Он не только подробно, по-профессорски, с легкостью объяснил нам все трудные места. Это был настоящий полиглот. Оказывается, он в совершенстве знал все индо-европейские языки, не только славянские, германские, романские, но и кельтские, новогреческий, баскский, албанский и даже цыганский, изучал санскрит, и Бог знает еще какие языки. И все это в какие-то там 24 года! Я взирал на него, как на божество. С его и Пика помощью я быстро одолел это первое, попавшее мне в руки, фундаментальное марксистское произведение.
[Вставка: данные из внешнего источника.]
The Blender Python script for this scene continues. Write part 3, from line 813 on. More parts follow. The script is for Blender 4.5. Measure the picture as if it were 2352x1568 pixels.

И, конечно, никто из нас троих не поверил бы, что через 30 лет именно я напишу предисловие (я подписал его псевдонимом К. Арношт, как и некоторые другие свои работы) к новому, чешскому изданию «Коммунистического Манифеста», которое будет опубликовано в Москве во время Второй мировой войны в Издательстве иностранных рабочих.
В 1910 году социал-демократы, существовавшие в Чехии как партия уже с 1878 года, и ставшие постепенно многочисленной партией, располагавшей немалым числом депутатских мест в австро-венгерском парламенте и в других представительных органах, были идейно и организационно расколоты. Одна часть партии – если не ошибаюсь, составлявшая большинство – состояла из так называемых «центристов», другая, отколовшаяся как раз в этом году, называла себя «сепаратистами». И те, и другие были реформистами, добивались частных улучшений положения рабочих и трудящихся вообще в рамках капиталистического строя, чураясь даже мысли о его революционном свержении. А судьбу чешского народа они связывали с судьбой австро-венгерской монархии, которую хотели бы увидеть превращенной в своего рода федерацию более или менее автономных, национально управляемых земель с либеральной конституцией.
При всем этом, обе фракции сохраняли фразеологию «классовой борьбы», но именно лишь фразеологию. В области теории они придерживались бернштейнианства, этого противоестественного симбиоза марксизма с неокантианством, и его оппортунистического лозунга «движение – это все, цель – ничто». И вместе с тем между центристами и сепаратистами все же существовала разница, и не только организационная: центристы, входившие в единую общегосударственную партийную организацию как ее автономная часть, были более интернационалистами, чем совсем отделившиеся сепаратисты. Но зато последние были все же кое в чем менее оппортунистичны, в своих требованиях и средствах более революционны. Во всяком случае, все наиболее известные тогдашние чешские социал-демократические вожди – Соукуп, Немец, Модрачек – были правые.
Но в партии имелось и левое крыло, правда, организационно не оформленное. Левые были сильны среди молодежи, в том числе студенческой, а также среди социал-демократов немцев, обитавших в Судетах. Они ориентировались на Каутского, пока еще не проявившего свое позднейшее отступничество (тогда еще Ленин рекомендовал его книги в качестве популярных учебников марксизма). Среди левых выделялись Карл Крейбих, редактор газеты «Вперед», выходившей в городе Либерец, и Штрассср, брошюру которого по национальному вопросу Ленин положительно оценил. Чешских левых социал-демократов возглавлял Богумир Шмерал. Эти левые вожди до 1914 так или иначе, хотя и далеко не столь решительно и последовательно, как в Германии Карл Либкнехт и Роза Люксембург, выступали против империалистической войны. Впоследствии они приняли активное участие в работе Коминтерна. Крейбих, а в особенности Штрассер, иногда читали доклады для нас, социал-демократических студентов (Шмерал был больше рабочим трибуном), и здесь я познакомился с ними. А в 1945 году Крейбих припомнил меня. У нас установились дружеские отношения с этим замечательным, душевным человеком (он был на 9 лет старше меня), которые продолжались, конечно, и тогда, когда при Новотном он, как и многие другие ветераны партии, находился в опале.